■ Set task ■
Scan the lines and state how many carry "wide". Leave out everything but the number.
═════ Data provided
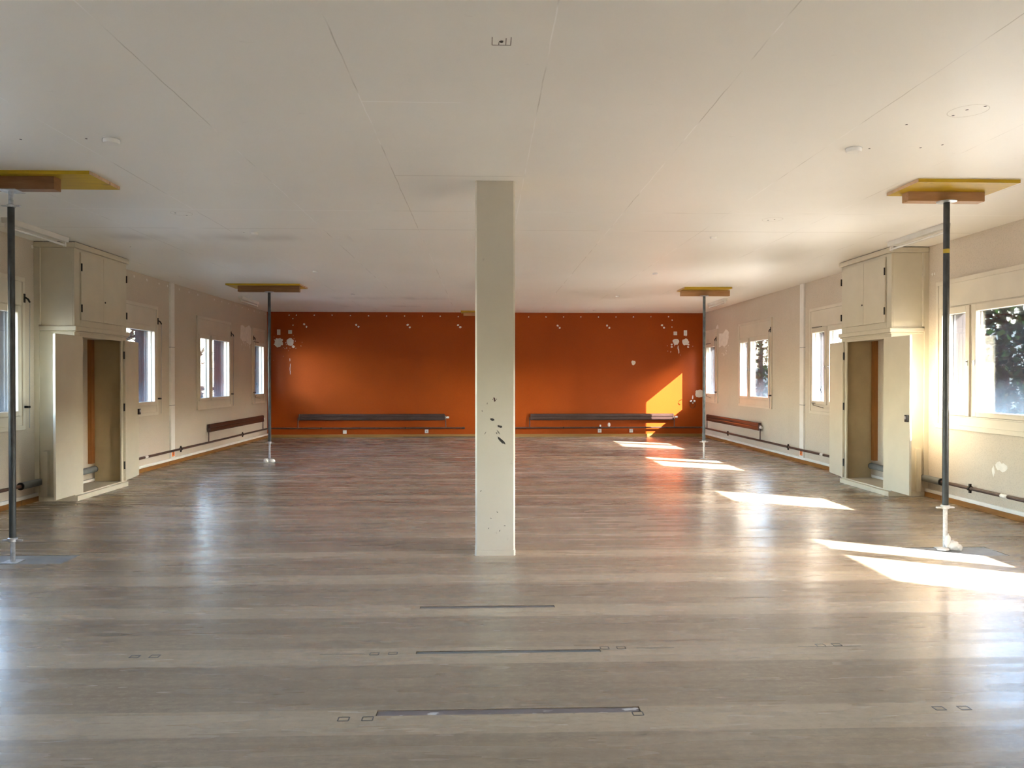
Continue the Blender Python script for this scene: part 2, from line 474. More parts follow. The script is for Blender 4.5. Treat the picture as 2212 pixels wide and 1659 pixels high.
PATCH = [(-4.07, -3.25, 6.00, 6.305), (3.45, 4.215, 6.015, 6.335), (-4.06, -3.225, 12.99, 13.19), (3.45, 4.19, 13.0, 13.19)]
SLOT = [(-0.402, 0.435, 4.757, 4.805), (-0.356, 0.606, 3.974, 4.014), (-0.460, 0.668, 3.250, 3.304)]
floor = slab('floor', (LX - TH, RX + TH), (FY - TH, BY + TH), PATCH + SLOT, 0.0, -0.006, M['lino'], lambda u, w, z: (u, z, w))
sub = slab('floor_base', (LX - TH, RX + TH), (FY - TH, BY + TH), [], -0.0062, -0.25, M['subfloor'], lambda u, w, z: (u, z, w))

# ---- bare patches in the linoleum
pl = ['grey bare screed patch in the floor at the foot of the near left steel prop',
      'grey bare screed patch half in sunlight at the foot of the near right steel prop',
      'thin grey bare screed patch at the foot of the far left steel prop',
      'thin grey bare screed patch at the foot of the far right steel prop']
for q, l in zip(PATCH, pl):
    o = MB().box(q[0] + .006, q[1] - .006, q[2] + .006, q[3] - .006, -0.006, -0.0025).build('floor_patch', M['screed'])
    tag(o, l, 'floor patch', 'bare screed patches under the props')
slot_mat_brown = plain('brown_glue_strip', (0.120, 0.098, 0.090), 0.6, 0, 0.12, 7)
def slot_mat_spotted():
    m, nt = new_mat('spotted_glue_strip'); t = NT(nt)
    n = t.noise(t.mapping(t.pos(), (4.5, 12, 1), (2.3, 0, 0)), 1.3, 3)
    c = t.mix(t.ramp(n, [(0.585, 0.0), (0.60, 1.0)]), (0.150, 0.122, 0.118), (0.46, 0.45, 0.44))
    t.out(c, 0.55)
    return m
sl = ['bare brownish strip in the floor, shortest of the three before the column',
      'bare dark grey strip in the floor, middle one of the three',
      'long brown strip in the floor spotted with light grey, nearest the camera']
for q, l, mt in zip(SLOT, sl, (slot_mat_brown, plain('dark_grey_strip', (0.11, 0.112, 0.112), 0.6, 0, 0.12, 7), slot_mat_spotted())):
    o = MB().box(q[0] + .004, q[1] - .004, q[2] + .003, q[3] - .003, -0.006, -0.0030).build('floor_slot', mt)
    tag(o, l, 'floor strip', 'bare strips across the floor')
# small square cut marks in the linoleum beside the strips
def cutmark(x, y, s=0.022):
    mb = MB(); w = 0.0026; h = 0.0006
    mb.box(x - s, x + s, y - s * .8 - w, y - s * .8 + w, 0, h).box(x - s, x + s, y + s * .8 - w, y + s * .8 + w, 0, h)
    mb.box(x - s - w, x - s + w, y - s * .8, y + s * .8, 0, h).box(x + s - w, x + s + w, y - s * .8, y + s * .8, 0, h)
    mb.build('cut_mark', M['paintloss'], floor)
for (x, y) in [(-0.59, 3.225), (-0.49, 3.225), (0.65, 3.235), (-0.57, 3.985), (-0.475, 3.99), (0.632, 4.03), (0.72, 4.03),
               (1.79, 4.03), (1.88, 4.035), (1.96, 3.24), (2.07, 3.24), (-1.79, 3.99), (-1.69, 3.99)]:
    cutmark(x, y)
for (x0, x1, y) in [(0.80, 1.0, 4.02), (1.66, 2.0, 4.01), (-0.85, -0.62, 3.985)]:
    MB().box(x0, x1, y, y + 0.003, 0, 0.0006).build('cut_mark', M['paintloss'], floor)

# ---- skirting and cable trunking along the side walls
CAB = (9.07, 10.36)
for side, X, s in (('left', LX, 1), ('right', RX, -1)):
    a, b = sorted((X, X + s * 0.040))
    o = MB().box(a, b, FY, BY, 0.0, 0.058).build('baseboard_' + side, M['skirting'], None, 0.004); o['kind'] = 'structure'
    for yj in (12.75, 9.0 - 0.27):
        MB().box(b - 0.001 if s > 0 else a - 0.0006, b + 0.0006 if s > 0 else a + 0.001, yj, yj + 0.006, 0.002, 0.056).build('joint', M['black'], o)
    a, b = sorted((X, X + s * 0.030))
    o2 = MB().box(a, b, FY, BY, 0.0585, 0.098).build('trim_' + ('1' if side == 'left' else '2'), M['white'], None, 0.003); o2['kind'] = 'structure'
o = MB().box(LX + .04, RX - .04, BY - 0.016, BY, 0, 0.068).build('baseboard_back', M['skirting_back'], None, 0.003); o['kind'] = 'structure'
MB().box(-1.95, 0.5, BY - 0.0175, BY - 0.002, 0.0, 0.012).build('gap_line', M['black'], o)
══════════
═════ Data provided
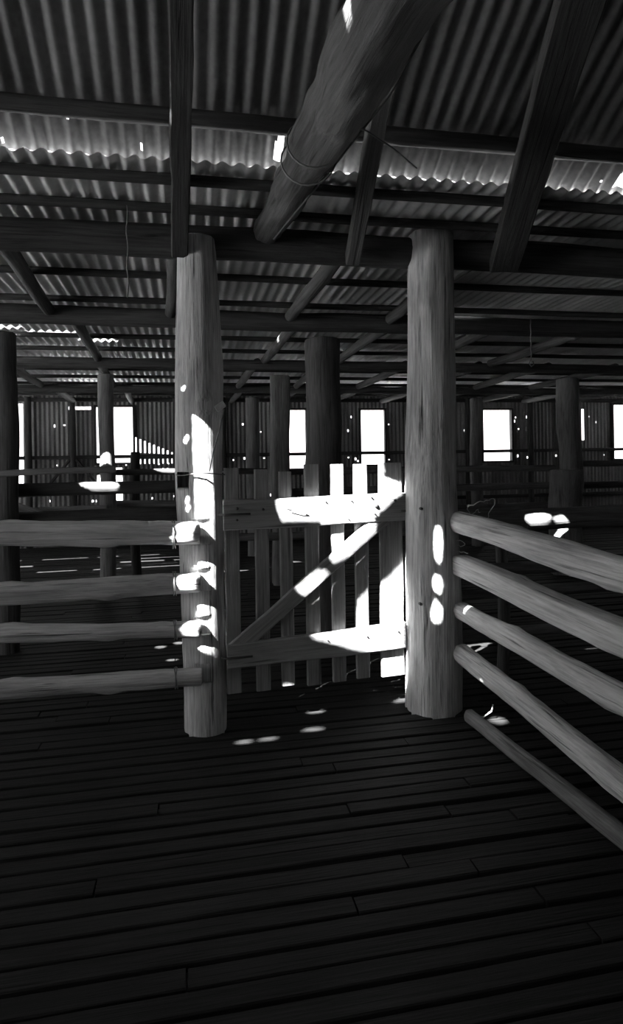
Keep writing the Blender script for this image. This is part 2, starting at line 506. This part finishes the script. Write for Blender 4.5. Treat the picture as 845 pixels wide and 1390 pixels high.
══════════
■ Output for this task ■
2